The integrated check valve 134 can be fastened within the valve recess 140 with fasteners 142 or by other attachment means, including welding. Although two check valves 134 are depicted in FIGS. 5 and 6 , it will be appreciated that additional or fewer check valves 134 can be used in other embodiments. For example, it may be desirable to include four or more check valves 134 within each side pocket mandrel 118.

Importantly, the integrated check valve 134 is located on, or adjacent to, the port 132 rather than in a remote location within the side pocket mandrel 118. The placement of the integrated check valve 134 directly on the port 132 reduces restrictions and pressure losses that would otherwise be created by the placement of the check valve 134 in a position from that is spaced apart from the port 132.

It is to be understood that even though numerous characteristics and advantages of various embodiments of the present invention have been set forth in the foregoing description, together with details of the structure and functions of various embodiments of the invention, this disclosure is illustrative only, and changes may be made in detail, especially in matters of structure and arrangement of parts within the principles of the present invention to the full extent indicated by the broad general meaning of the terms in which the appended claims are expressed. It will be appreciated by those skilled in the art that the teachings of the present invention can be applied to other systems without departing from the scope and spirit of the present invention.

Claims

What is claimed is:

1. A side pocket mandrel for use in a gas lift system configured to improve the recovery of petroleum fluids from a well, where the gas lift system is surrounded by an annular space within the well, the side pocket mandrel comprising:

a central bore extending through the side pocket mandrel;

a side pocket tube laterally offset from the central bore;

a gas lift valve installed in the side pocket tube that controls the passage of gases between the side pocket tube and the central bore, wherein the gas lift valve automatically opens when the pressure in the annular space exceeds an opening pressure of the gas lift valve;

a port that extends through the side pocket mandrel into the side pocket tube, wherein the port and side pocket tube are substantially orthogonal to one another; and

a check valve concealed within the port and configured to control the movement of fluids from the annular space through the port, wherein the check valve comprises:

a valve seat; and

a movable valve member that is configured to open when the pressure in the annular space is greater than the pressure in the side pocket tube and wherein the opening pressure of the gas lift valve is greater than the pressure required to open the check valve.

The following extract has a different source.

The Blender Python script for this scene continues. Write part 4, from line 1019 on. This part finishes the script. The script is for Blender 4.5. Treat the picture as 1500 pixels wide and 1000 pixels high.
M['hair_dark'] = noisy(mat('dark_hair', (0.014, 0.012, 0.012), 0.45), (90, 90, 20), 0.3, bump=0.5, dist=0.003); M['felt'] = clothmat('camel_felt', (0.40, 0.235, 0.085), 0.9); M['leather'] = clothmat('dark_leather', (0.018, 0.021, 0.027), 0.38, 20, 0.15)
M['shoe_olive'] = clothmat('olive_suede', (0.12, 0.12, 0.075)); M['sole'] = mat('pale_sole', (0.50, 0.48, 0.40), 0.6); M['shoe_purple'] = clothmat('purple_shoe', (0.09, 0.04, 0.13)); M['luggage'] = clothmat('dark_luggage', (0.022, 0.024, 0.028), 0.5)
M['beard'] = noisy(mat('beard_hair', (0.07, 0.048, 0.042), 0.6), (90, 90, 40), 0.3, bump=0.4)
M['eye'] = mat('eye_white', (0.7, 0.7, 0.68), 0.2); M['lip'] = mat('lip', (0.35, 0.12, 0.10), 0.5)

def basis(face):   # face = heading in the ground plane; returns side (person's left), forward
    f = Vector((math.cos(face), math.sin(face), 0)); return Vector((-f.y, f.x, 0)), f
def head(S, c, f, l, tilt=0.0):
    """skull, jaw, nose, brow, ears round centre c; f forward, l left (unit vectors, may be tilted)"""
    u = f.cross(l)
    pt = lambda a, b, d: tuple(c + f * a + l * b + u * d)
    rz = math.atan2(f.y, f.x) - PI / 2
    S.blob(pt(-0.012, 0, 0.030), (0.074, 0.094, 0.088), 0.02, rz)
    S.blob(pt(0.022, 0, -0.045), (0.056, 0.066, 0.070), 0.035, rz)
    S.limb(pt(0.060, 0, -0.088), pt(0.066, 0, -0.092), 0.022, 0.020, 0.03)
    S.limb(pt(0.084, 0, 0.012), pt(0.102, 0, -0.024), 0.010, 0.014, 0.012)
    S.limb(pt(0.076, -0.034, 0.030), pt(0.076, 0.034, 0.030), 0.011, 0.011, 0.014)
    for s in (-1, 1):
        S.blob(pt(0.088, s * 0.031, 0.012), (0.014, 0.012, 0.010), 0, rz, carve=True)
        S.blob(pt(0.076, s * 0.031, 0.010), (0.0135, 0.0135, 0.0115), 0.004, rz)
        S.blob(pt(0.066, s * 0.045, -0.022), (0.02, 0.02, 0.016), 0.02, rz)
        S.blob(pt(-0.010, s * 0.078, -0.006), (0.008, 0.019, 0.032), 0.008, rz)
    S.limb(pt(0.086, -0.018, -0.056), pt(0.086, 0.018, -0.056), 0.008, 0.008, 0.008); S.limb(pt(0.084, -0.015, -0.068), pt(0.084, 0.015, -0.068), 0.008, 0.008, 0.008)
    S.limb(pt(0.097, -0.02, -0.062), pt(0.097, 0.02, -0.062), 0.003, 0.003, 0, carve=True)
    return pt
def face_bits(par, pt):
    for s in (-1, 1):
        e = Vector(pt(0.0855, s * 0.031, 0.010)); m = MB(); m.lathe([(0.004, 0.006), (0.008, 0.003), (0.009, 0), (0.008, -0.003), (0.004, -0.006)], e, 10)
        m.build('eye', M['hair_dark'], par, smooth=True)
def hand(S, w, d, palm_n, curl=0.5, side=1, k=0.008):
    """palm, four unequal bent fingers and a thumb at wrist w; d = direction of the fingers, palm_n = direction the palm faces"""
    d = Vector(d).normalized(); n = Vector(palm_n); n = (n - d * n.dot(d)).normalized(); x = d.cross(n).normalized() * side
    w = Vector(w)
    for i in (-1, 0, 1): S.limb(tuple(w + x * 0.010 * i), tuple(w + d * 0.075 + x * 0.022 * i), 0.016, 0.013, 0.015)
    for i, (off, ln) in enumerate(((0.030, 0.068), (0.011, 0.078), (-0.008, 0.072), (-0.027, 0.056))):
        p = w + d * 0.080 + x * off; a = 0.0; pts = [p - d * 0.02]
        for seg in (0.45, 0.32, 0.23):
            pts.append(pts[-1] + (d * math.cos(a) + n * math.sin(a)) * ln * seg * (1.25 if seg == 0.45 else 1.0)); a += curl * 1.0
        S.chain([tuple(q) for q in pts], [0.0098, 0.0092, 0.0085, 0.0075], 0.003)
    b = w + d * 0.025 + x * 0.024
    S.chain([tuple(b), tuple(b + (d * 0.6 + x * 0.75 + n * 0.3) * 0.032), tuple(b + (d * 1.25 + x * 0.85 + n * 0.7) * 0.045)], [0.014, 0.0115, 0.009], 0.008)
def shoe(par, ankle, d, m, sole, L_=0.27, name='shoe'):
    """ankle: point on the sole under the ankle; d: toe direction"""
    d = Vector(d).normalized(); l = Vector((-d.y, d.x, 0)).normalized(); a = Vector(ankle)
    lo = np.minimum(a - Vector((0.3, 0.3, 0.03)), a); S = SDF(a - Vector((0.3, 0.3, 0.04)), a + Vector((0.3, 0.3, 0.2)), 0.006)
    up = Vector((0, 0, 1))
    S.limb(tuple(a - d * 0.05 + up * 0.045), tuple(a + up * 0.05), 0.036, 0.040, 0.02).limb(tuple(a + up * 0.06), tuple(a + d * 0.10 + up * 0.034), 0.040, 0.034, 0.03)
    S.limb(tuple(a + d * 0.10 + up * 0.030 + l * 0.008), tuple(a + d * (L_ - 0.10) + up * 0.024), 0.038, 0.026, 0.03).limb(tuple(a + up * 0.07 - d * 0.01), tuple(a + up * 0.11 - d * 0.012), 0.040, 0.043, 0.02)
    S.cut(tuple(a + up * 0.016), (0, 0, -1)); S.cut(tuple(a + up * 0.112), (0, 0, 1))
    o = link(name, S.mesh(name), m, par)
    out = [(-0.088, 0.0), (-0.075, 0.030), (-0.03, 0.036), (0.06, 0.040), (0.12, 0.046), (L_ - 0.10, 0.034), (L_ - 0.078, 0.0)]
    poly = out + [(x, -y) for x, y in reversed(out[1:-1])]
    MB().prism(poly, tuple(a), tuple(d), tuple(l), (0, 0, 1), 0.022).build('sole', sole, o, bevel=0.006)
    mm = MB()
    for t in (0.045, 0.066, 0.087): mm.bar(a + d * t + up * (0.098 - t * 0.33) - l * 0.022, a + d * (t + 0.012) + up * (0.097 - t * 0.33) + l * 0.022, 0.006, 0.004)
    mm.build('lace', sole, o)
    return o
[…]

2. The side pocket mandrel of claim 1, further comprising a valve recess adjacent to the side pocket tube.

3. The side pocket mandrel of claim 2, wherein the check valve is a low-profile check valve that is concealed within the valve recess such that the low-profile check valve does not extend beyond an outer diameter of the side pocket mandrel.

4. The side pocket mandrel of claim 1, wherein the side pocket mandrel comprises a plurality of check valves.

5. The side pocket mandrel of claim 1, wherein the movable valve member is configured to move into an open position off the valve seat when the pressure in the annular space is greater than the pressure inside the side pocket tube.

6. The side pocket mandrel of claim 1, wherein the gas lift valve and the check valve are arranged in a series configuration such that gases from the annular space must pass through the check valve before reaching the gas lift valve.